JAKARTA – Badai musim dingin yang disertai hujan deras, angin kencang, dan suhu membekukan menelan korban jiwa di Jalur Gaza. Dua anak dan tiga pria Palestina dilaporkan meninggal dunia ketika tenda pengungsian dan bangunan rapuh runtuh diterjang cuaca ekstrem, menurut sumber medis dan Pertahanan Sipil, dilansir dari Anadolu, Minggu (14/12/2025).
Tiga korban tewas terjadi pada Jumat dalam insiden terpisah akibat robohnya bangunan. Dua bersaudara, Khader dan Khalil Iyhab Hanouna, meninggal setelah dinding menimpa tenda mereka di Gaza City. Di wilayah utara, tim Pertahanan Sipil menemukan satu jenazah di Beit Lahia, Jabalia, setelah sebuah rumah ambruk.
Selain itu, dua anak Palestina meninggal akibat paparan dingin ekstrem di lokasi pengungsian berbeda. Hadeel Hamdan (9) tewas di sebuah sekolah yang dialihfungsikan sebagai pusat pengungsian, sementara seorang bayi, Taym al-Khawaja, meninggal di Kamp Pengungsi Shati setelah tinggal di rumah rusak akibat serangan Israel. Sehari sebelumnya, bayi perempuan Rahaf Abu Jazar dilaporkan meninggal di Khan Younis karena tenda keluarganya terendam hujan.

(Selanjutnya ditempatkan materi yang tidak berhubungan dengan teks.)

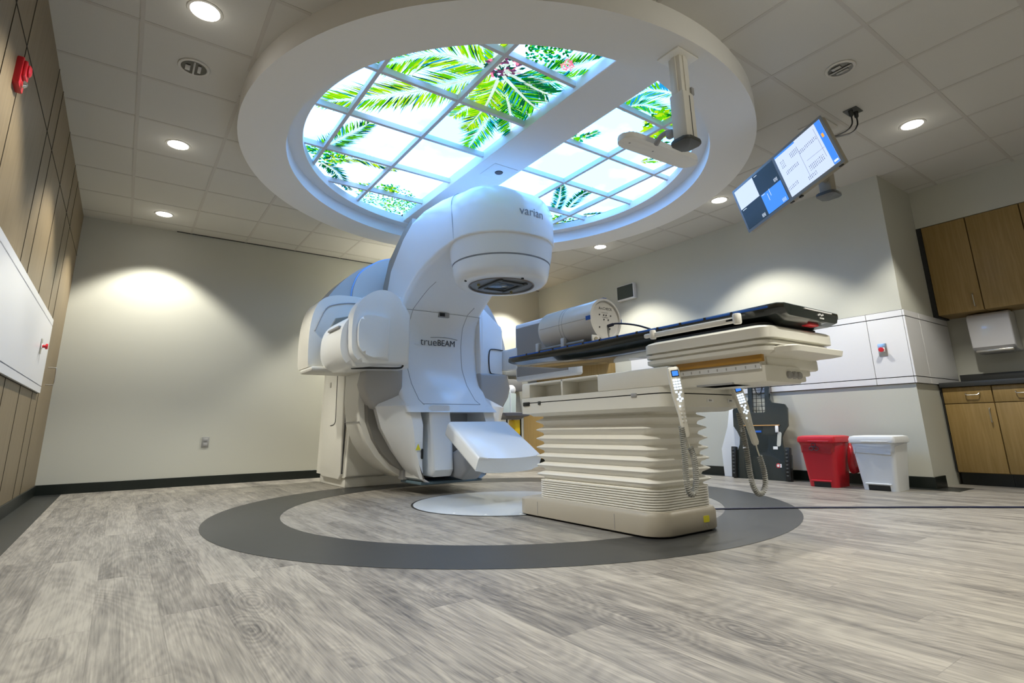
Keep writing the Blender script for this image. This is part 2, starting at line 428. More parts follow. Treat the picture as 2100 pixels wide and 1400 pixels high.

Perwakilan WHO untuk Wilayah Palestina, Richard Peeperkorn, menyebut badai musim dingin yang dinamai Byron memperburuk kondisi pengungsi Gaza. Ia menegaskan tempat perlindungan di Gaza “memprihatinkan,” dengan banyak keluarga tinggal di kawasan pesisir rendah tanpa drainase dan perlindungan memadai, sehingga rentan terhadap penyakit.
Menurut data Kementerian Kesehatan Gaza, 10 orang meninggal dalam 24 jam terakhir akibat hujan lebat dan suhu dingin. Selain korban jiwa, tiga bangunan dilaporkan roboh di barat Gaza City pada Kamis (11/12).
Pertahanan Sipil mencatat sekitar 250.000 keluarga kini bertahan di kamp-kamp pengungsian, banyak di antaranya menghadapi banjir dan cuaca dingin di tenda-tenda rapuh.
Meski gencatan senjata dengan Israel berlaku sejak 10 Oktober, kondisi kemanusiaan di Gaza belum membaik. Israel masih membatasi masuknya truk bantuan, yang dinilai melanggar protokol kesepakatan. Sejak Oktober 2023, serangan Israel dilaporkan menewaskan lebih dari 70.000 orang dan melukai lebih dari 171.000 lainnya, mayoritas perempuan dan anak-anak.